Interkulturelles Know How fördert deutsch-amerikanische Teamarbeit

Interkulturelles Know How fördert deutsch-amerikanische Teamarbeit

Marc aus Utah ist entsetzt. Da war der Telekommunikations-Spezialist zum Anwender-Treffen seines Software-Lieferanten nach Deutschland gekommen und hatte sich auf einen regen Fachaustausch mit internationalen Kollegen gefreut. Und dann passiert ausgerechnet so etwas: In der Sauna des Konferenz- Hotels trifft der arglose Manager gleich am ersten Abend mehrere europäische Arbeitskollegen. Allein, es handelt sich dabei nicht nur um seine Geschlechtsgenossen. Der Kreis besteht aus Männern und Frauen, die allesamt ebenso ungezwungen wie unbekleidet sind.

Irritiert sucht Marc das Weite, trifft die Marketing-Managerin und beschwert sich über die lockeren Zustände im Gastgeberland. Doch die Dame erkennt den Ernst der Lage. Sie reagiert lediglich mit einem amüsierten Augenzwinkern.

Marc fühlt sich plötzlich nicht mehr wohl und will abreisen.

Was liegt da vor? Ein klassischer Fall von interkulturellem Unverständnis.

In einer Studie zum Thema Global Leadership ermittelte die Society for Human Resource Management (SHRM), der weltweit größte Verband für Personalwirtschaft, die wichtigsten Qualifikationen internationaler Führungskräfte.
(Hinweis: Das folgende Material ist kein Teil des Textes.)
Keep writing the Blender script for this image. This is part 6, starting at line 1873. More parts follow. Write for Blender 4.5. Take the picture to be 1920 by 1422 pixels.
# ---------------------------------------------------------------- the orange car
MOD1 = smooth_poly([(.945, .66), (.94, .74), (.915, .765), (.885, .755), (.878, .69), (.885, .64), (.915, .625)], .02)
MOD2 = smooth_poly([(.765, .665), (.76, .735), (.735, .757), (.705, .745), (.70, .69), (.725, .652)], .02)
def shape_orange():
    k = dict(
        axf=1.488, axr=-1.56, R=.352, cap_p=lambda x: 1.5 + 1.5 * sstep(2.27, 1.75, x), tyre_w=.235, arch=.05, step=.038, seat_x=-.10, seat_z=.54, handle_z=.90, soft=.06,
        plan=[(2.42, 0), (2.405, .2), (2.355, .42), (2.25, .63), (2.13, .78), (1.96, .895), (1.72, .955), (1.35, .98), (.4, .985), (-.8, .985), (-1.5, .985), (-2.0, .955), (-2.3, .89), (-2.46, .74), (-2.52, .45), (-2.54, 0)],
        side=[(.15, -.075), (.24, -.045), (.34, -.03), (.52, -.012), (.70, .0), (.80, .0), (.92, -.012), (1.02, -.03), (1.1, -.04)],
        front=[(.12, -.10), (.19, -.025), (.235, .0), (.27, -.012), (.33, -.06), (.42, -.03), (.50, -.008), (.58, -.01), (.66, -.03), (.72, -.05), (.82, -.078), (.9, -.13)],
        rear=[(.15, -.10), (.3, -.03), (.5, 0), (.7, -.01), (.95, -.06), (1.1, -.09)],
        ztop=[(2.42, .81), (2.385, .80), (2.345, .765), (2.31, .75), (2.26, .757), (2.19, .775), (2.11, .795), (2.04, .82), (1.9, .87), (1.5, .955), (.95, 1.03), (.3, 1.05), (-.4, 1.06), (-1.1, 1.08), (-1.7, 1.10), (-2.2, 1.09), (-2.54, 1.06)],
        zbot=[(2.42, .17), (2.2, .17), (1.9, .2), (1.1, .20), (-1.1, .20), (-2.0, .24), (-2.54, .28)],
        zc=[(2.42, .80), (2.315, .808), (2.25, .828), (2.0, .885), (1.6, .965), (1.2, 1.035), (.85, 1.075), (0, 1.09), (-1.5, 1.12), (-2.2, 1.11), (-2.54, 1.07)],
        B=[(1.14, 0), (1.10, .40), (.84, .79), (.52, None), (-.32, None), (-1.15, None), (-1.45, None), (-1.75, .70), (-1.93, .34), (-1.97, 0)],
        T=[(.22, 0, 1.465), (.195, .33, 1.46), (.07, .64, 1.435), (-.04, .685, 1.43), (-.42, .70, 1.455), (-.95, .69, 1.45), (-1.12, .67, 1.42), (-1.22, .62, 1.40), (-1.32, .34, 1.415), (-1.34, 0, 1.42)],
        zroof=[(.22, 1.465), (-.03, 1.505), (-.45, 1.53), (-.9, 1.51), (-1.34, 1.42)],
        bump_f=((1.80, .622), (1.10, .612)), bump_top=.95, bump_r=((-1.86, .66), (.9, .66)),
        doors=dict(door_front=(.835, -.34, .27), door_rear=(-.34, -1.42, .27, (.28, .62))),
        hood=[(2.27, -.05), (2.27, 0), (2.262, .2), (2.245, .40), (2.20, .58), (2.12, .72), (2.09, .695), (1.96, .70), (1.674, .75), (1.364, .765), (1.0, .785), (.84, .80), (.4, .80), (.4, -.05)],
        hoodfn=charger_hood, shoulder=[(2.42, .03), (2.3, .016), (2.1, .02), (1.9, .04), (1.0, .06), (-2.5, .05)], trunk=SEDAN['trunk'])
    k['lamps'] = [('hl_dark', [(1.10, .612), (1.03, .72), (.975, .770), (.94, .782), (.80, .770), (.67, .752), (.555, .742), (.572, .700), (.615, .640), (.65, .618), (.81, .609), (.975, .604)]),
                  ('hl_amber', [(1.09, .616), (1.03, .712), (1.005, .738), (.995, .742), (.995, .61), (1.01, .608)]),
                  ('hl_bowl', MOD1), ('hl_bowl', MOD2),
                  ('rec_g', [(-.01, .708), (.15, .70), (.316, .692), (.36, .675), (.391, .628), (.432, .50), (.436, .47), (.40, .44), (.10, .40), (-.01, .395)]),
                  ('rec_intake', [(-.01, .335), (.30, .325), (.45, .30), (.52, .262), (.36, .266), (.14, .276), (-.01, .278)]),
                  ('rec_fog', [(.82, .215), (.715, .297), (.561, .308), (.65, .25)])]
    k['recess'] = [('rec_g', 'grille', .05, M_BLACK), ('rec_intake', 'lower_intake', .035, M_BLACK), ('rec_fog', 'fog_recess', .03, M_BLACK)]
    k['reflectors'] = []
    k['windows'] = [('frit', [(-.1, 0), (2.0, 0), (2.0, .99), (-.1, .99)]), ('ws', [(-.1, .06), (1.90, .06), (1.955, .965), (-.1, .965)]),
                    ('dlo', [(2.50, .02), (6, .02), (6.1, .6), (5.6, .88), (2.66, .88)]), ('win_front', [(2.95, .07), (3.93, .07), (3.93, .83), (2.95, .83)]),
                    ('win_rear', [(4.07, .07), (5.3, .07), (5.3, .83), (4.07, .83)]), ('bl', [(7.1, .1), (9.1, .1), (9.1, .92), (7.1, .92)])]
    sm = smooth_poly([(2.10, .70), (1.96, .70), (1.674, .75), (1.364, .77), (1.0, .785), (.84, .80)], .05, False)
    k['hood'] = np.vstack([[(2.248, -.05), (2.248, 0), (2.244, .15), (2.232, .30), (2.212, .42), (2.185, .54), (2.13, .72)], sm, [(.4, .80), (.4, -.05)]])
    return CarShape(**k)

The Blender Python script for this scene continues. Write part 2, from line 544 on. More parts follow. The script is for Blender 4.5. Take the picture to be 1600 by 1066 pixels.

Verblüffendes Ergebnis: Neben Charakter und Leistung zählt vor allem interkulturelle Anpassungsfähigkeit, und zwar deutlich vor Anforderungen wie Weitblick, Durchsetzungskraft und logischem Denkvermögen.

In einem zunehmend globalen Umfeld, so die Begründung der Autoren, müssen sich Manager in fremde Kulturen einfügen können. Kein Wunder also, dass das Geschäft mit den Manieren floriert. Laut "Forbes Magazine" setzen die interkulturellen Trainingsstätten in Amerika jährlich hunderte Millionen Dollar um.

Bei den themenverwandten Publikationen klingelt ebenfalls die Kasse. Das Spektrum ist weit gefächert und reicht von einschlägigen Seminaren über How-To-Fibeln bis hin zu eher dilettantisch-gemachten Ratgebern. Der Novize bekommt allemal Basisinformationen zu Gepflogenheiten in Sachen Kleidung, Konversation und Business-Konvention. Dazu gibt es Tipps zum Thema Zwischengeschlechtliches. Grundsätzlich besteht hier übrigens weniger Anlass zur Sorge als gemeinhin befürchtet: Ein harmloses Kompliment wird selbst im notorisch- korrekten Amerika noch nicht als "sexual harassment" gewertet.

Besonders populär sind die Etikette-Kurse, die von meinungsmachenden Medien, wie der "New York Times", als "neue Business Tools" gefeiert werden.

Auch und besonders im Bereich deutsch-amerikanische Teamarbeit hilft das interkulturelle Training, weil damit unterschiedliche Erwartungshaltungen aufgedeckt und nivelliert werden können.

Sicher, das interkulturelle Training hat einen unbestrittenen Stellenwert in der Annäherung der Business-Kulturen. Als einzige Quelle der Inspiration reicht er hingegen nicht aus. Wichtig ist und bleibt das "learning by doing".

Das bringt uns zu der unsäglichen Geschichte mit Marc aus Utah zurück.

Hier gab es glücklicherweise doch noch ein Happy End. Marc ist dem deutschen Softwarehaus als Konferenz-Teilnehmer und als langjähriger Kunde erhalten geblieben. Sein deutsches Sauna-Erlebnis kolportiert er mittlerweile gerne als Anekdote im Freundeskreis. Und wie erging es seiner deutschen Ansprechpartnerin? Die hat ebenfalls aus ihren Fehlern gelernt und einiges an Fremdkultur-Verständnis hinzugewonnen. Woher ich das so genau weiß?

Sie, meine aufmerksamen Leser, haben es vielleicht schon erraten: Die unbedarfte Marketing-Managerin, die war nämlich keine andere als ich selbst.